# Given request
Where a line in the listing below contains the word "from", copy that line.

# Data provided
• • •
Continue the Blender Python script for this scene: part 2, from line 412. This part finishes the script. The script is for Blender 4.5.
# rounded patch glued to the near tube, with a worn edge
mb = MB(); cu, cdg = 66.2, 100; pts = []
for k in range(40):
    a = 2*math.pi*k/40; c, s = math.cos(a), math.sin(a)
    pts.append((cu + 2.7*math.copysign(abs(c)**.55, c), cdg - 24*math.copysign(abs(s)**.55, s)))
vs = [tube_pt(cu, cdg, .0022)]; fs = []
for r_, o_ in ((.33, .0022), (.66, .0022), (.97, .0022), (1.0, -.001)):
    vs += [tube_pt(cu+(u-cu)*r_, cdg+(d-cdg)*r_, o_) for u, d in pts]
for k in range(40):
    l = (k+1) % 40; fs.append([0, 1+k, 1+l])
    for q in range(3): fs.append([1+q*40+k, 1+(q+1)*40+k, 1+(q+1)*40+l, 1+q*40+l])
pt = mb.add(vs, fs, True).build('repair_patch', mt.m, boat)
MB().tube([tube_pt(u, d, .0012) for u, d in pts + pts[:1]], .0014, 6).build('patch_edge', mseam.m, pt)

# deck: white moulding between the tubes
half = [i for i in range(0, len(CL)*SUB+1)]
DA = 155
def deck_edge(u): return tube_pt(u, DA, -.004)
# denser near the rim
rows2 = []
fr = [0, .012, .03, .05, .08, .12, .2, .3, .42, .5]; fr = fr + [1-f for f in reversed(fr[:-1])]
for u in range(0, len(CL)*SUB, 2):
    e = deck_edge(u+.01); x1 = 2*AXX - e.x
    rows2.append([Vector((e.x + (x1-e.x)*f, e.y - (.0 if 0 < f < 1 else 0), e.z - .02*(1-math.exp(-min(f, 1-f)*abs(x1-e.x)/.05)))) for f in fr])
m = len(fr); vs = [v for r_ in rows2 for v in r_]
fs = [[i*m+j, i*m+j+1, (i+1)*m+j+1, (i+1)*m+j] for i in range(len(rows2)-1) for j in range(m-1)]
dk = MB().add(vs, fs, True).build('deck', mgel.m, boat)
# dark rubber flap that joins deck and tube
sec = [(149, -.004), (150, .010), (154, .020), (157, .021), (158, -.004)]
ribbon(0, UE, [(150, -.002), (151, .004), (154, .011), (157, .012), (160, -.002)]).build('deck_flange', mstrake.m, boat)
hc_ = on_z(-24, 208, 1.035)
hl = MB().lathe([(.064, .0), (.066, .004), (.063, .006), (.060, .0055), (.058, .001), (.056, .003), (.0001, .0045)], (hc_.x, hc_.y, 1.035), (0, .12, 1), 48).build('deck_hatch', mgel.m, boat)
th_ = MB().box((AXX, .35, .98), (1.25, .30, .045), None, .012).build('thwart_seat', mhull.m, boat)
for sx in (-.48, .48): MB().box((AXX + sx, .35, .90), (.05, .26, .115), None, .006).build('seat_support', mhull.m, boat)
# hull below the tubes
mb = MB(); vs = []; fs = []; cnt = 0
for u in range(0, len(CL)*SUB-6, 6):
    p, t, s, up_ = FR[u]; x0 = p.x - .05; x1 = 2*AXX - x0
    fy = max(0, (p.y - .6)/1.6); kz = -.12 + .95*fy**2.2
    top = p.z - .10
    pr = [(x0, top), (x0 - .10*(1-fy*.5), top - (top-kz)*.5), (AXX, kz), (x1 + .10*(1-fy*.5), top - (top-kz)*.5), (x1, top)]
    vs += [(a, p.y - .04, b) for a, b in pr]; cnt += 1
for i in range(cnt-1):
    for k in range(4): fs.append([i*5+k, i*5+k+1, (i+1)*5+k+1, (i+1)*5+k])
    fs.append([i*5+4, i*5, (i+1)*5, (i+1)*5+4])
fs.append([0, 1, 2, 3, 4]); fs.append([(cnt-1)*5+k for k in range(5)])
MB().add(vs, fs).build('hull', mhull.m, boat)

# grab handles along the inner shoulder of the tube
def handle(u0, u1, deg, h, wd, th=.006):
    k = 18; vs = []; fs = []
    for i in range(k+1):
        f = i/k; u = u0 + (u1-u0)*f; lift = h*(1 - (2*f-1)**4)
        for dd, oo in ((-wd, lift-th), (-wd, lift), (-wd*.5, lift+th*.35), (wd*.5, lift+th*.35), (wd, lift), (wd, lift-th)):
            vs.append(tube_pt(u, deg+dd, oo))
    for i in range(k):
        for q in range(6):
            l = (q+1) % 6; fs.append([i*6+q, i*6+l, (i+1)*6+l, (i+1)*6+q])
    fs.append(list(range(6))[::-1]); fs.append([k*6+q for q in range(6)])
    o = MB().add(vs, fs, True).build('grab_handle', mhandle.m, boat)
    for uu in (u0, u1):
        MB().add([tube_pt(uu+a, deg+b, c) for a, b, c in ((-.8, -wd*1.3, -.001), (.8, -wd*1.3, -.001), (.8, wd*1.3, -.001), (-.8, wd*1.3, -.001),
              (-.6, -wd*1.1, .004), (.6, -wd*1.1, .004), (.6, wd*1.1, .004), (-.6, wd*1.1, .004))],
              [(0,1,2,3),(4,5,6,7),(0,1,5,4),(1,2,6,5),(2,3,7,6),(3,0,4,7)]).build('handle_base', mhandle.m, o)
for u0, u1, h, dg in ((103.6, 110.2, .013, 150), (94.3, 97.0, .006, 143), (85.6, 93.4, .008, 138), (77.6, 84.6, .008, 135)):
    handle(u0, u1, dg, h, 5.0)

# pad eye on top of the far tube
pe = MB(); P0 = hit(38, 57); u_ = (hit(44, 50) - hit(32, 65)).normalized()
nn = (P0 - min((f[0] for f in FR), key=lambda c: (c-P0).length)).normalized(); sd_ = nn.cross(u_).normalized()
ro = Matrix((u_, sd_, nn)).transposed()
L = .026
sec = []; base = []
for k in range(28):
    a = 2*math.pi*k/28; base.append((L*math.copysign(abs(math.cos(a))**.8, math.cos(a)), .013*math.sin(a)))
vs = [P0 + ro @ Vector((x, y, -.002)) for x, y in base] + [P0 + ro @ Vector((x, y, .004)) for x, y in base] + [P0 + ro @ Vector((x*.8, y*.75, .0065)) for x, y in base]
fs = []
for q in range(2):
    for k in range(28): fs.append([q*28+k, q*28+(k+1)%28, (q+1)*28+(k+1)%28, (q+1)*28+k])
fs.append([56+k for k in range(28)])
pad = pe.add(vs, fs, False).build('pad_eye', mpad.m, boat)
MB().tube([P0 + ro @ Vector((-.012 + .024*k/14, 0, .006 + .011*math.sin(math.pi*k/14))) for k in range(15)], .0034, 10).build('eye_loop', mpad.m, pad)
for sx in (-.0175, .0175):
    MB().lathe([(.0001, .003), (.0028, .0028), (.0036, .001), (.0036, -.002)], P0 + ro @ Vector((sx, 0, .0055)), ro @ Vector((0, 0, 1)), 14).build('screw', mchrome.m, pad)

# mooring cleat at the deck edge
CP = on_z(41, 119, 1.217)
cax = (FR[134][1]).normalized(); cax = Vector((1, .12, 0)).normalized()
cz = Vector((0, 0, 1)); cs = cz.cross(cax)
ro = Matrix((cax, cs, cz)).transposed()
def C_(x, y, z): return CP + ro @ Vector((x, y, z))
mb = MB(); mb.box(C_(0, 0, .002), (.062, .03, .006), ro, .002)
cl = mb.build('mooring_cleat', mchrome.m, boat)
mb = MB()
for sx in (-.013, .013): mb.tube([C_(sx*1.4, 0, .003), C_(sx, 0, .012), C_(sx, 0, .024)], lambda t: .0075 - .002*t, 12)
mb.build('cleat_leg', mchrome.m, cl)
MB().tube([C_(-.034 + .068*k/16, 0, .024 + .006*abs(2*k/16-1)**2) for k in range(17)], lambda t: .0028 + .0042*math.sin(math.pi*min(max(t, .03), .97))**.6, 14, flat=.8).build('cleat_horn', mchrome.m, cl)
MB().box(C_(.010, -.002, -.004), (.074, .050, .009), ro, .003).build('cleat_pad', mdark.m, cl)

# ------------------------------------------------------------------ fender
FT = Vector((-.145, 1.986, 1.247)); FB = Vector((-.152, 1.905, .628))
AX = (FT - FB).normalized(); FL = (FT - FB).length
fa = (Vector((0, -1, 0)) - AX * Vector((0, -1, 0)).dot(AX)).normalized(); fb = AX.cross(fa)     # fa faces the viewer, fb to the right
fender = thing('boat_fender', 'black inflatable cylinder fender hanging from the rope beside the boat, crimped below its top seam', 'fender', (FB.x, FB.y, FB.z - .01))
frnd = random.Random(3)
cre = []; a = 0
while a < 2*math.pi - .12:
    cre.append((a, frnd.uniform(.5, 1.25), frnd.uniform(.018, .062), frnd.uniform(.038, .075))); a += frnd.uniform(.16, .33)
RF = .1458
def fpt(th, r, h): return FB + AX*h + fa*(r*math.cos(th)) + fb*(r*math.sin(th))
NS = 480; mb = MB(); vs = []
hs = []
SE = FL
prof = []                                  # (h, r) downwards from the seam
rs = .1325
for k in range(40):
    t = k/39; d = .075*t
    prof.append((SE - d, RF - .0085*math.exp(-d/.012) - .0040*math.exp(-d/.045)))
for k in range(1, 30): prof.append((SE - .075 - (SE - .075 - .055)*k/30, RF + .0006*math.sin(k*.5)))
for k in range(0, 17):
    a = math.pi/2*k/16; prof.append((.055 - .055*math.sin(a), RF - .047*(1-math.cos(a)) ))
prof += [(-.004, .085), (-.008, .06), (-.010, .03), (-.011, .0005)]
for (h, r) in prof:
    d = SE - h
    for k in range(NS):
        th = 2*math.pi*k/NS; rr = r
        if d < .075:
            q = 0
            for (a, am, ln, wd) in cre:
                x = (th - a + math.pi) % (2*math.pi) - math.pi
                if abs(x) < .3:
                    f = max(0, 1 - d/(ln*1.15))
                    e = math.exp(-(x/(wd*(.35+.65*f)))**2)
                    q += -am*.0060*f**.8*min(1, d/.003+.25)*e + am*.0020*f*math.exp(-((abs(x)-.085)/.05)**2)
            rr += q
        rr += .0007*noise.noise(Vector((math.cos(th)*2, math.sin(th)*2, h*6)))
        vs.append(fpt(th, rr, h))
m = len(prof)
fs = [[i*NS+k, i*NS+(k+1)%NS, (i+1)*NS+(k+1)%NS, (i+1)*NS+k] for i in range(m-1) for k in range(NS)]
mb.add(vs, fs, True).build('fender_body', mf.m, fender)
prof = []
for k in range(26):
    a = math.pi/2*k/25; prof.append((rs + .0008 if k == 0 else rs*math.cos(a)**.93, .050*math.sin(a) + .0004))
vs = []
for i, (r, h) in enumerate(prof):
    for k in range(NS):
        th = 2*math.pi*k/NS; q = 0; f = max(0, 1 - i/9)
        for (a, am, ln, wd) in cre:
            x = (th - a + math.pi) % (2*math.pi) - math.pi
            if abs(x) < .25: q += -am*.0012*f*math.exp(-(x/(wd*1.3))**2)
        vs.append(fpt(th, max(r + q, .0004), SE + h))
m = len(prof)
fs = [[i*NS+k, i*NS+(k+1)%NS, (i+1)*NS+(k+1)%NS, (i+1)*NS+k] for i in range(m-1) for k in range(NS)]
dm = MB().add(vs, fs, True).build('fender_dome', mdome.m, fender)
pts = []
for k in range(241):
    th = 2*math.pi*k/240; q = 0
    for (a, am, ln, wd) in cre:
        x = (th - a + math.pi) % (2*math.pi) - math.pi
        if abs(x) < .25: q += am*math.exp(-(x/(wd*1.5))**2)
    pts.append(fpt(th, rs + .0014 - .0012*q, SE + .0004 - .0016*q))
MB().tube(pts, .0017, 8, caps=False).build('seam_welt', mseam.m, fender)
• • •
# Reply
Continue the Blender Python script for this scene: part 2, from line 412. This part finishes the script. The script is for Blender 4.5.
fender = thing('boat_fender', 'black inflatable cylinder fender hanging from the rope beside the boat, crimped below its top seam', 'fender', (FB.x, FB.y, FB.z - .01))
prof = []                                  # (h, r) downwards from the seam